The company intends to use the net proceeds of the offering, along with cash on hand, to fund the redemption of all of the company’s 9.75% Senior Second Lien Notes due 2023 (the “Existing Second Lien Notes”). On the closing date of the offering of the notes, the company satisfied and discharged the indenture governing the Existing Second Lien Notes.

Tracy W. Krohn, Chairman and Chief Executive Officer, commented, “As we have discussed previously, we considered a number of alternatives with regard to our 2023 notes including full repayment of the notes. Our focus with all of the options reviewed was not only to significantly reduce debt but also to improve the balance sheet going forward and preserve financial flexibility. Ultimately we decided that using our substantial cash balance sheet to pay off half of these notes, significantly reduce interest payments and issue new notes with similar terms but with a shorter tenure, was our best path forward as it also allows us to have more liquidity to potentially fund higher return accretive capital projects and acquisitions in the near term. We continue to see a number of attractive acquisition opportunities in our core focus area and have significant financial resources and flexibility to act quickly when we identify the best opportunities for W&T.”

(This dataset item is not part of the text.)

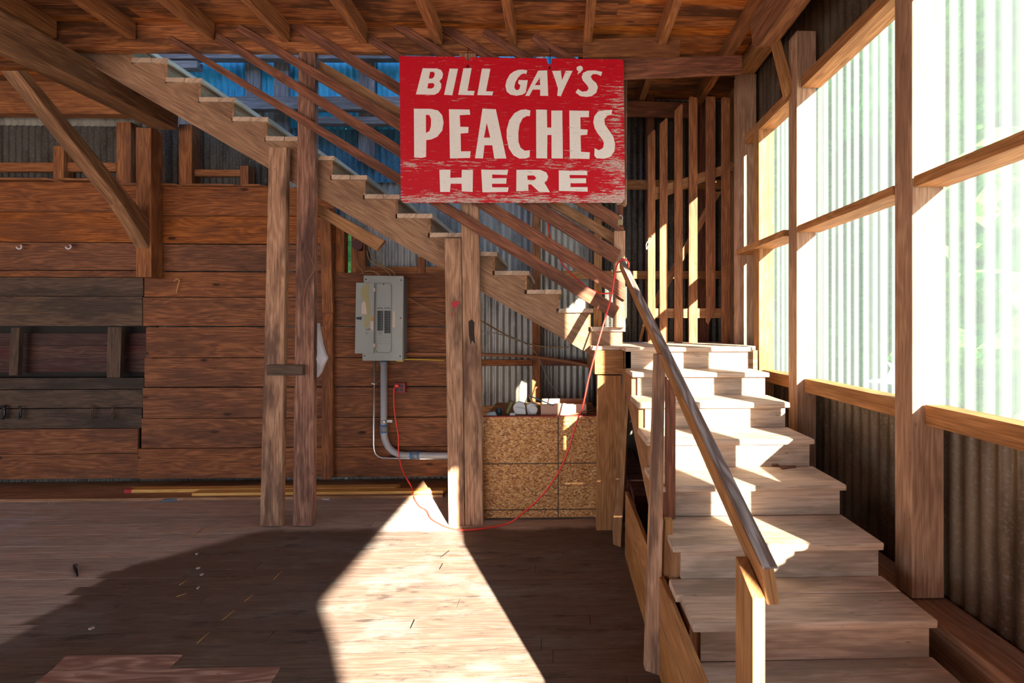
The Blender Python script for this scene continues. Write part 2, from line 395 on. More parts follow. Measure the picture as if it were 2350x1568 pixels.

The notes and the related guarantees have not been and will not be registered under the Securities Act or any other securities laws, and the notes and the related guarantees may not be offered or sold except pursuant to an exemption from, or in a transaction not subject to, the registration requirements of the Securities Act and any other applicable securities laws. The notes and the related guarantees are being offered only to persons reasonably believed to be qualified institutional buyers in the United States under Rule 144A and to non-U.S. investors outside the United States pursuant to Regulation S.

This press release is being issued for informational purposes only and does not constitute an offer to sell, a solicitation of an offer to buy, or a sale of the notes, the related guarantees, or any other securities, nor does it constitute an offer to sell, a solicitation of an offer to buy or a sale in any jurisdiction in which such offer, solicitation or sale is unlawful.